The European Journal of Personality promotes the development of all areas of current empirical and theoretical personality psychology. Welcome to the EJP Blog, the landing page for news related to the European Journal of Personality.

New Impact Factor — and going forward

A post by Editor-in-Chief René Mõttus

The European Journal of Personality (EJP) now has its highest-ever Impact Factor (IF) of 5.84.

Although most journals saw an IF increase in 2020 due to changes in how the IFs are calculated, EJP has retained its very strong position among personality journals. Alongside Journal of Personality and Social Psychology, EJP continues to publish the most impactful empirical personality research.

As EJP Editor, I am very proud of the journal's recent and ongoing developments.

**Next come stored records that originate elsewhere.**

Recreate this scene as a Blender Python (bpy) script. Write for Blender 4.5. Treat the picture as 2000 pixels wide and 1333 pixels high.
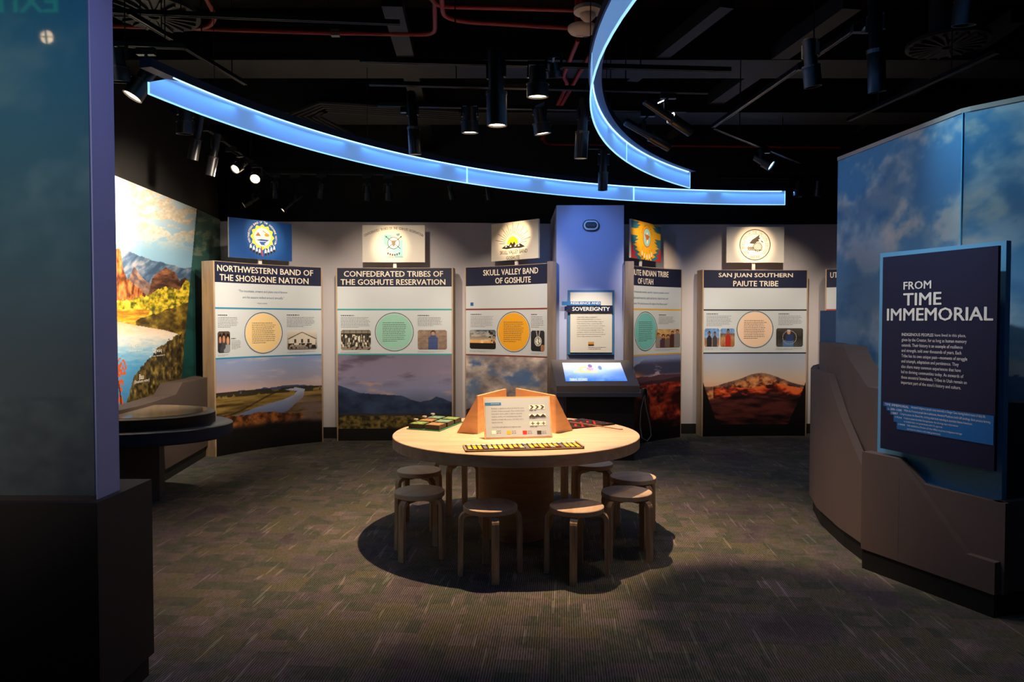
import bpy, bmesh, math, random
import numpy as np
from mathutils import Vector, Matrix
random.seed(7)
for o in list(bpy.data.objects): bpy.data.objects.remove(o)
SC = bpy.context.scene
COL = SC.collection
R_ = math.radians

# ------------------------------------------------------------------ camera, world, exposure, lights
F = 1385.0; CX = 1000.0; CY = 666.5; TILT = R_(1.6); CAMZ = 1.6
cam = bpy.data.objects.new('camera', bpy.data.cameras.new('camera'))
COL.objects.link(cam); SC.camera = cam
cam.data.sensor_width = 36.0; cam.data.lens = F/2000*36.0
cam.location = (0, 0, CAMZ); cam.rotation_euler = (math.pi/2-TILT, 0, 0)
cam.data.clip_start = 0.05; cam.data.clip_end = 60
SC.view_settings.view_transform = 'Standard'
SC.view_settings.look = 'None'
SC.view_settings.gamma = 1.0
SC.view_settings.use_curve_mapping = False
SC.view_settings.exposure = 0.0
w = bpy.data.worlds.new('world'); SC.world = w; w.use_nodes = True
w.node_tree.nodes['Background'].inputs[0].default_value = (0.35, 0.42, 0.6, 1)
w.node_tree.nodes['Background'].inputs[1].default_value = 0.012

ct, st = math.cos(TILT), math.sin(TILT)
def ray(px, py):
    a = (px-CX)/F; b = (CY-py)/F
    return Vector((a, ct+b*st, -st+b*ct))
def at(px, py, z):
    d = ray(px, py); t = (z-CAMZ)/d.z
    return Vector((d.x*t, d.y*t, z))
def atd(px, py, y):
    d = ray(px, py); t = y/d.y
    return Vector((d.x*t, y, CAMZ+d.z*t))
def proj(p):
    x, y, z = p[0], p[1], p[2]-CAMZ
    dep = y*ct - z*st
    return CX+F*x/dep, CY-F*(y*st+z*ct)/dep

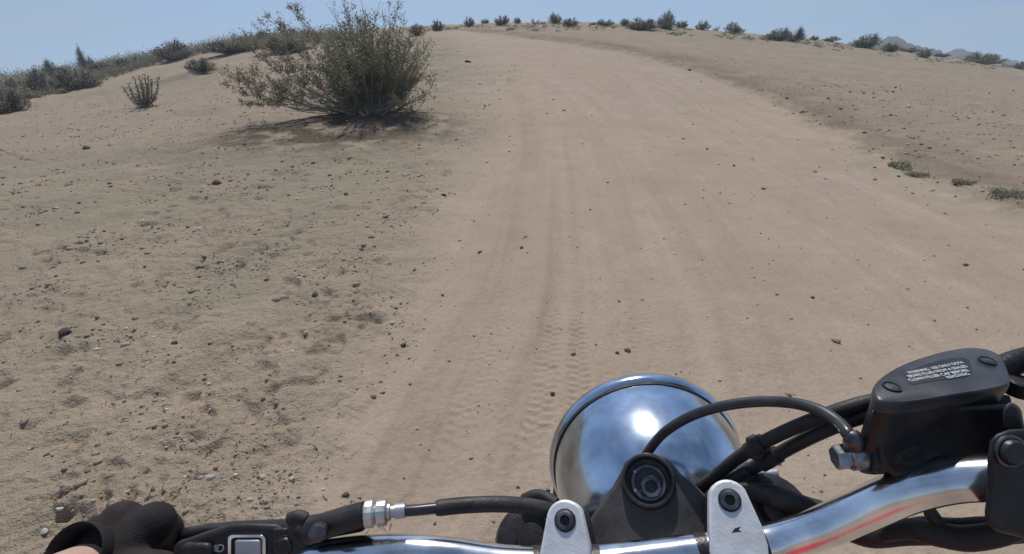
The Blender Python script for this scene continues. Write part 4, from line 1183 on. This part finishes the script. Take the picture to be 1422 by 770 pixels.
# recessed panel with the warning text
Zt = Vector((0, 0, 1))
def on_lid(px, py, h=0.0): return HZP(px, py, zL + 0.0010 + h)
pan = smooth_loop([on_lid(x, y, .0002) for x, y in [(1259, 519), (1275, 510), (1300, 502), (1325, 497), (1340, 497), (1347, 503), (1350, 514), (1345, 522), (1322, 526), (1290, 530), (1268, 534), (1261, 528)]], 3)
bm = bmesh.new(); bm.faces.new([bm.verts.new(p) for p in pan]); bm_obj('label_panel', bm, M['black_plastic'], rl, smooth=False)
t0, t1 = on_lid(1262, 531, .0005), on_lid(1349, 517, .0005)
tu = (t1 - t0).normalized(); tv = Zt.cross(tu)
def lettering(txt, px, py, size, parent, width=None, base_u=tu, up=Zt, at=None, mat=None, name='lettering'):
    cu = bpy.data.curves.new(name, 'FONT'); cu.body = txt; cu.size = size; cu.extrude = 0.00003; cu.offset = size * 0.006
    o = bpy.data.objects.new(name, cu); COL.objects.link(o)
    bpy.context.view_layer.update()
    me = bpy.data.meshes.new_from_object(o.evaluated_get(bpy.context.evaluated_depsgraph_get())); bpy.data.objects.remove(o)
    xs = [v.co.x for v in me.vertices]; k = 1.0 if width is None else width / (max(xs) - min(xs))
    org = at if at is not None else on_lid(px, py, .0006); vv = up.cross(base_u)
    for v in me.vertices:
        v.co = org + base_u * (v.co.x * k) + vv * v.co.y + up * v.co.z
    me.materials.clear(); me.materials.append(mat or M['white'])
    o = bpy.data.objects.new(name, me); COL.objects.link(o); o.parent = parent; o.matrix_parent_inverse = Matrix.Translation(-parent_loc(parent))
    return o
def rowlen(a, b): return (on_lid(*b) - on_lid(*a)).length
for txt, a, b, sz in (('WARNING  USE ONLY DOT4', (1263, 519.5), (1339, 504.5), .0029), ('BRAKE FLUID FROM A SEALED', (1263, 524.5), (1344, 510), .0029), ('CLEAN FILLER CAP BEFORE', (1264, 530), (1346, 515.5), .0030), ('REMOVING', (1317, 526), (1347, 520.5), .0028)):
    bu_ = (on_lid(*b) - on_lid(*a)).normalized()
    lettering(txt, a[0], a[1], sz, rl, width=rowlen(a, b), base_u=bu_)
for sx, sy in ((1238, 538), (1371, 502)):
    q = on_lid(sx, sy)
    bm = bmesh.new(); lathe(bm, q, Zt, [(0.0002, .0044), (0.0009, .0044), (0.0009, .0037), (0.0003, .0034)], 24); bm_obj('screw_recess', bm, M['black_plastic'], rl)
    bm = bmesh.new(); lathe(bm, q, Zt, [(0.0001, .0032), (0.0006, .0030), (0.0008, .0022), (0.0008, 0)], 20)
    sc = bm_obj('screw', bm, M['dark_steel'], rl)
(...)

I am grateful to its past and current Editors, Associate Editors, Editorial Board, Reviewers and Readers. 

EJP — European Journal of Personality; JPSP — Journal of Personality and Social Psychology; PSPB — Personality and Social Psychology Bulletin; JOPY — Journal of Personality; JRP — Journal of Research in Personality; SPPS — Social Psychological and Personality Science; PAID — Personality and Individual Differences.

EJP — European Journal of Personality; JPSP — Journal of Personality and Social Psychology; PSPB — Personality and Social Psychology Bulletin; JOPY — Journal of Personality; JRP — Journal of Research in Personality; SPPS — Social Psychological and Personality Science; PAID — Personality and Individual Differences.

Especially, I am grateful to the Authors who have chosen EJP as the outlet of their excellent work. It is important for EJP that our Authors include not only well-established researchers, but also those at the early stages of their careers. I am glad that they represent a range of countries and work on diverse topics. Such diversity is very important for EJP, and will be even more so going forward.

Obviously, there is much more to a journal than its IF. Most of all, EJP aims to be an outlet for the personality research community that promotes transparency and rigour in research as well as diversity among authors and topics. Through its outreach activities, EJP aims to disseminate research beyond its regular readers. Moreover, besides publishing research submitted to it, EJP aims to pro-actively identify emerging research trends and promote them, through target articles and special issues, for example.

Going forward, EJP aims to maintain and increase its positive impact by:

•          Continually attracting the highest-quality submissions: EJP aims to be the first journal researchers have in mind for their best work.

•          Continued full commitment to open science: EJP already has one of the highest Top Factor scores in psychology and most submissions have openly accessible data and materials.

•          Fast editorial processes: average time to first decision is currently 27 days.

•          Clear Evaluation Criteria used by Editors and Reviewers.

•          Proactively soliciting papers on key and emerging topics that can shape the future of the field, besides regular submissions.

•          Post-publication dissemination via the EJP Blog (now open for guest posts), Twitter, Facebook, EJP Newsletter, and Personality Psychology Podcast

•          Active efforts to include less represented regions among readers, reviewers and authors.



To give the research community a heads-up, here are a few changes that will happen soon:

•          Due to an increased number of high-quality submissions, EJP submissions will soon have to comply with a (generous) maximum word count, so that we can accommodate more great research without excessive backlogs.

•          Where possible, authors will be encouraged to share Markdowns showing the details of their statistical analyses: besides enabling greater transparency, this can help to shorten parts of the main text; detailed instructions will be provided soon!

•          Multi-lab, multi-culture cross-replications will be actively encouraged for greater rigour and generalisability of the findings, as well as for widening the range of researchers who publish in the journal.